A Rundling is a primitive form of circular village, mainly in Germany, typical of settlements in the Germanic-Slav contact zone in the Early Medieval period.
The Rundling was a relatively common village form used by the Slavs. It usually comprises a central, circular village green owned in common with individually owned farmsteads radiating out around it like the spokes of a wheel.The best examples are now only in a small area of Lower Saxony in Germany near to the town of Lüchow. 15 of these villages have been put forward as an ensemble for consideration as possible World Heritage Sites, and a decision is expected in the next few years.
At the City Hall Oslo on 11 June 2015 the Rundlingsverein were awarded the Grand Prix for the European Union Prize for Cultural Heritage/Europa Nostra Award 2015. This was in recognition of 46 years of voluntary work in preserving these ancient settlements.
Such villages were originally found across a strip of central Germany from Kiel to Bohemia (where they are variously referred to as a Rundling, Runddorf, Rundlingsdorf, Rundplatzdorf or Platzdorf), often indicated by village names ending in -itz, -ow and -thin. Nowadays the word "Rundling" should only be used for those villages with a specific settlement structure described by Professor Meibeyer. Virtually all such Rundlinge are now only to be found in the small area of Wendland.
There are no contemporary historical records of the founding of these circular villages, but a consensus has arisen in recent decades that they were founded in the 12th century, on land that had not been previously cultivated, probably because of its essentially low lying boggy nature, its tendency to be flooded and the relative poverty of its sandy soil. The current leading theory is that of Professor Dr Wolfgang Meibeyer, who believes that all the Rundlinge were developed at more or less the same time in the 12th century, to a model developed by the then Germanic nobility as suitable for small groups of mainly Slavic farm-settlers.

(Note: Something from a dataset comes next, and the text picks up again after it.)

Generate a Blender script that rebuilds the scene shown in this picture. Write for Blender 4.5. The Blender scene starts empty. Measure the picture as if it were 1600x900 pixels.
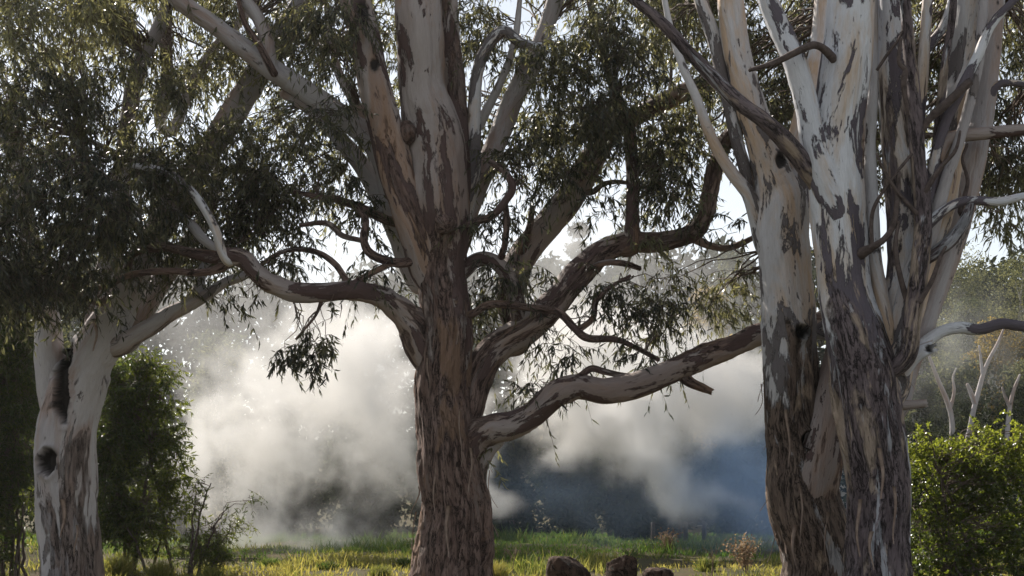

Whether these settlers were there by choice, by conquest or by forced settlement is no longer known. It does seem to have happened without much bloodshed, and the following centuries showed a living together of Germans and Slavs. This eventually led to an assimilation and eventual disappearance of the Slavs as a separate ethnic group with their own language, Wendish (Wendisch) or Polabian (dravänopolabisch), which is the language used for the majority of the Rundling names, and still to this day for certain unusual features of local rural architecture and land-use. This separate Slavic language did however remain more generally in use in the region of Lüchow until the 18th century, and there is a written chronicle and dictionary still in existence drawn up by Johann Parum Schultze of the village of Süthen, in around 1725, which marks the increasing loss of the old language. The area of its historical use is now often called Wendland after those Slavic peoples who were called the Wends, and it corresponds more or less with the current administrative boundaries of the district of Lüchow-Dannenberg. Two related Slavic ethnic groups were the Wenden of the Spreewald and the Lusatian Sorbs of Upper Lusatia (Oberlausitz), together making a group of about 60,000 who still are said to be able to speak Sorbian in the Spreewald, an area of Eastern Germany near the Polish border around the towns of Bautzen and Cottbus.